The collider, which is outside Geneva, is 17 miles around. Why is it so big?
Einstein taught us that energy and mass are equivalent. So, the more energy packed into a fireball, the more massive it becomes. The collider has to be big and powerful enough to pack tremendous amounts of energy into a proton.
Moreover, the faster the particles travel, the harder it is to bend their paths in a circle, so that they come back around and bang into each other. The collider is designed so that protons travel down the centers of powerful electromagnets that are the size of redwood trunks, which bend the particles’ paths into circles, creating a collision. Although the electromagnets are among the strongest ever built, they still can’t achieve a turning radius for the protons of less than 2.7 miles.
All in all, the bigger the accelerator, the bigger the crash, and the better chance of seeing what is on nature’s menu.
What are physicists hoping to see?
According to some theories, a whole list of items that haven’t been seen yet — with names like gluinos, photinos, squarks and winos — because we haven’t had enough energy to create a big enough collision.
Any one of these particles, if they exist, could constitute the clouds of dark matter, which, astronomers tell us, produce the gravity that holds galaxies and other cosmic structures together.
Another missing link of physics is a particle known as the Higgs boson, after Peter Higgs of the University of Edinburgh, which imbues other particles with mass by creating a cosmic molasses that sticks to them and bulks them up as they travel along, not unlike the way an entourage forms around a rock star when they walk into a club.
Have scientists ever seen dark matter?
It’s invisible, but astronomers have deduced from their measurements of galactic motions that the visible elements of the cosmos, like galaxies, are embedded in huge clouds of it.
Will physicists see these gluinos, photinos, squarks and winos?
There is no guarantee that any will be discovered, which is what makes science fun, as well as nerve-racking.
So how much energy do you need to create these fireballs?

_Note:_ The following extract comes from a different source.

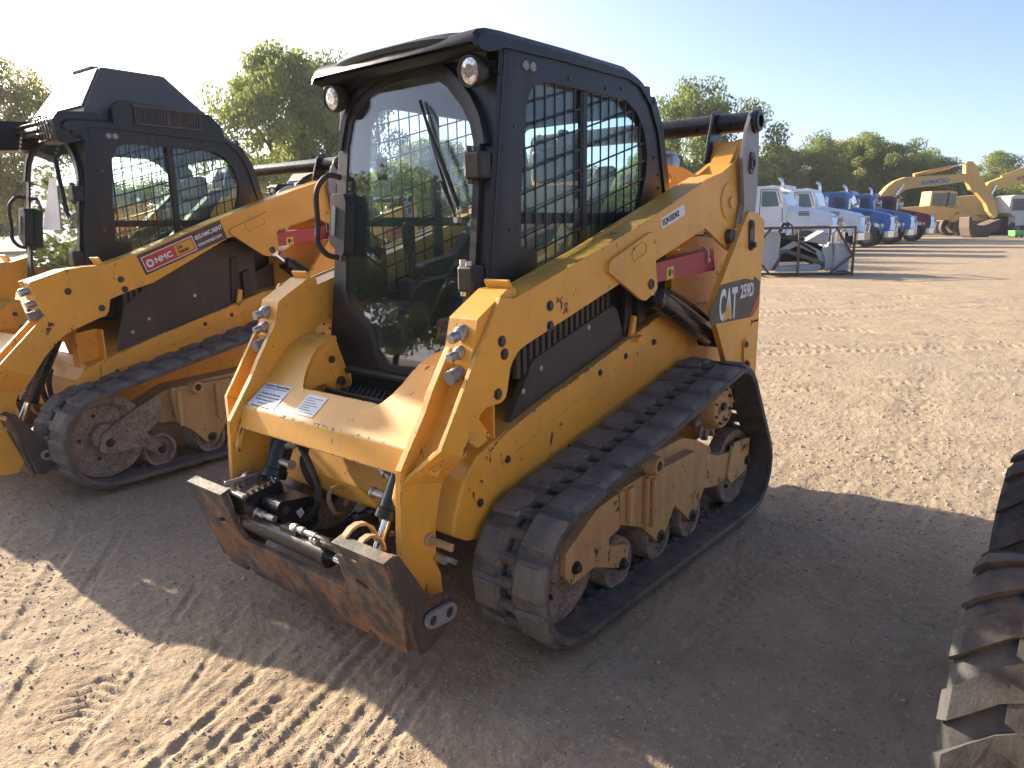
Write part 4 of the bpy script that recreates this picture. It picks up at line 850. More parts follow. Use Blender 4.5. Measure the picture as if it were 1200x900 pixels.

At the Large Hadron Collider, that energy is now 3.5 trillion electron volts per proton — about as much energy as a flea requires to do a pushup. That may not sound like much, but for a tiny proton, it is a lot of energy. It is the equivalent of a 200-pound man bulking up by 700,000 pounds.
What’s an electron volt?
An electron volt is the amount of energy an electron would gain passing from the negative to the positive side of a one-volt battery. It is the basic unit of energy and of mass preferred by physicists.
When protons collide, is there a big bang?

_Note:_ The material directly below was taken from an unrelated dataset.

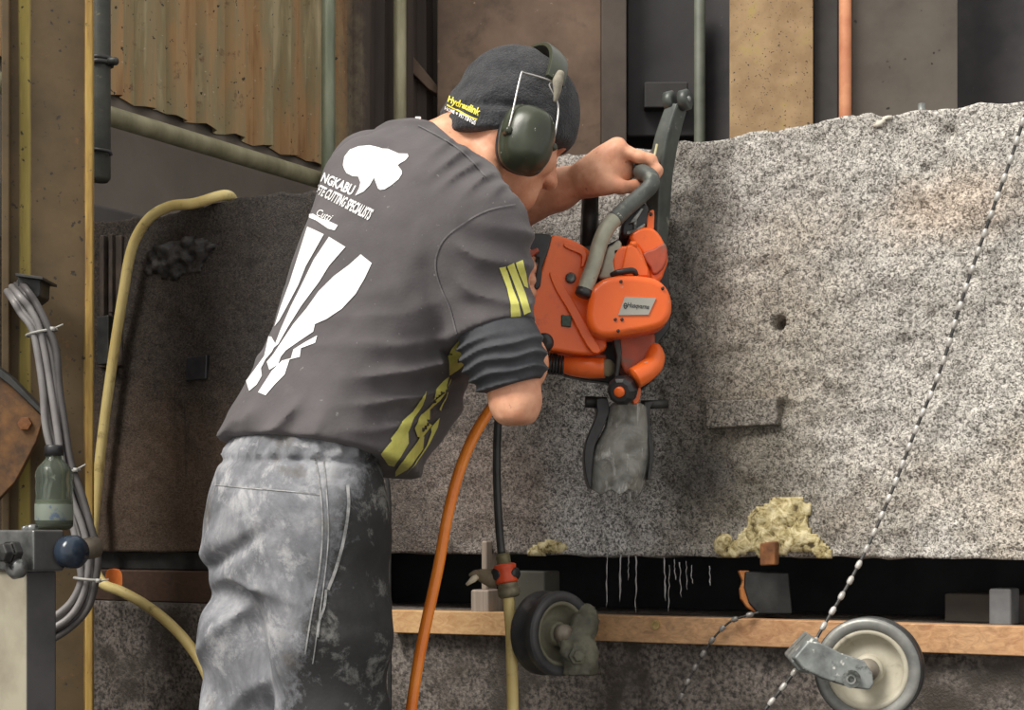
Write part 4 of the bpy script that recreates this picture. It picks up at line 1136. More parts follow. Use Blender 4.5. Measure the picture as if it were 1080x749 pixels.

There is no sound. It’s not like a bomb exploding.
In previous trials, there was an actual explosion.
All that current is dangerous. During the testing of the collider in September 2008, the electrical connection between a pair of the giant magnets vaporized. There are thousands of such connections in the collider, many of which are now believed to be defective. As a result the collider can only run at half-power for the next two years.
Could the collider make a black hole and destroy the Earth?
The collider is not going to do anything that high-energy cosmic rays have not done repeatedly on Earth and elsewhere in the universe. There is no evidence that such collisions have created black holes or that, if they have, the black holes have caused any damage. According to even the most speculative string theory variations on black holes, the Large Hadron Collider is not strong enough to produce a black hole.
Too bad, because many physicists would dearly like to see one.

An earlier version of this article misstated that the Earth began to cool in the aftermath of the Big Bang.